The report, done by the University of Colorado at Colorado Springs and the Colorado Policy Studies group, tracked the economic impact of the real estate industry from Grand Junction to Pueblo.

"Approximately 10.8 percent of the region's jobs and earnings and profits are real estate related," the report concluded.

The report was based on 2005 data, the most current information available, said Kit Cowperthwaite, the 2007 president of the 28,000-member Realtor group. It shows:

More than 65,000 people were directly employed in the real estate industry.

242,000 were indirectly employed.

In 2004, more than $16.5 billion in wages and profits was generated by the industry.

More than half - $9.1 billion - came from the Denver area.

More than $5.23 billion in property taxes was collected statewide in 2005.

"The real estate industry is bigger than tourism," Cowperthwaite said. "Real estate is a driving force in our economy. I think it may surprise people that so many industries are related to real estate."

The report, for example, includes data not only on real estate, but on the impact of furniture, electronics, appliances and building materials.

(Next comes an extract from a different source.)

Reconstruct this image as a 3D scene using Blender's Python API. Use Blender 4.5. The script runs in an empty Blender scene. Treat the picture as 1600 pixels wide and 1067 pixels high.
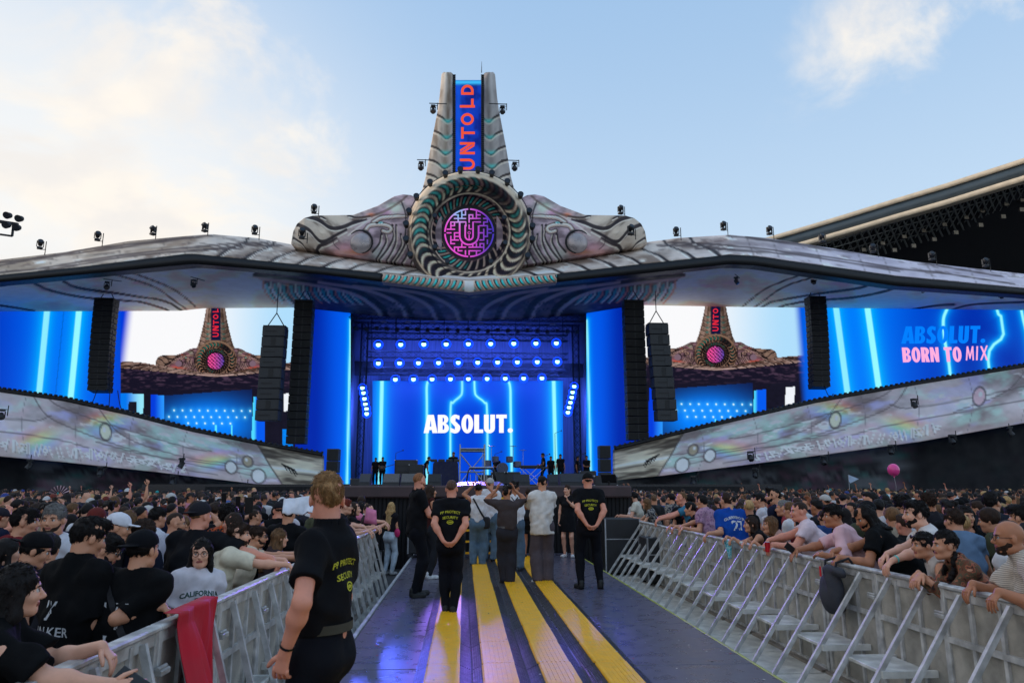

Independent broker Gary Bauer said, at first blush, it may not seem possible the industry generates such huge numbers. But because building a house employs not just a developer or builder, but plumbers, electricians, roofers, landscapers and others, it begins to make sense, he said. And selling a home involves Realtors, title companies and mortgage companies, so it is easy to see how the economic impact multiplies, he added.

However, rising foreclosures and the loss of jobs in the mortgage industry may already have hurt the real estate economic engine, the report notes.

Homeowners borrowing against the equity in their houses were credited with softening the impact of the last recession, but that may not be the case during the next economic downturn because many homeowners no longer have equity to borrow against. Colorado and the Denver area are suffering from record foreclosures that could hit 40,000 statewide this year.

"The foreclosure activity in the state is both a vulnerability and a warning for the future," the report notes.

Cowperthwaite and Bauer, in separate interviews, said parts of the real estate industry already have been hit this year.

"I suspect it has changed somewhat," Cowperthwaite said. "We have seen a drop in residential construction activity since 2005."

Bauer said the mortgage industry has taken a big hit in employment since August, when the subprime market collapsed.

Chicago-based Challenger, Gray & Christmas said 130,000 financial jobs nationwide were cut in the first nine months of this year, with the biggest share resulting from losses in the subprime lending business.

That equates to about 2,600 jobs lost in Colorado, many of them high-paying, Bauer said.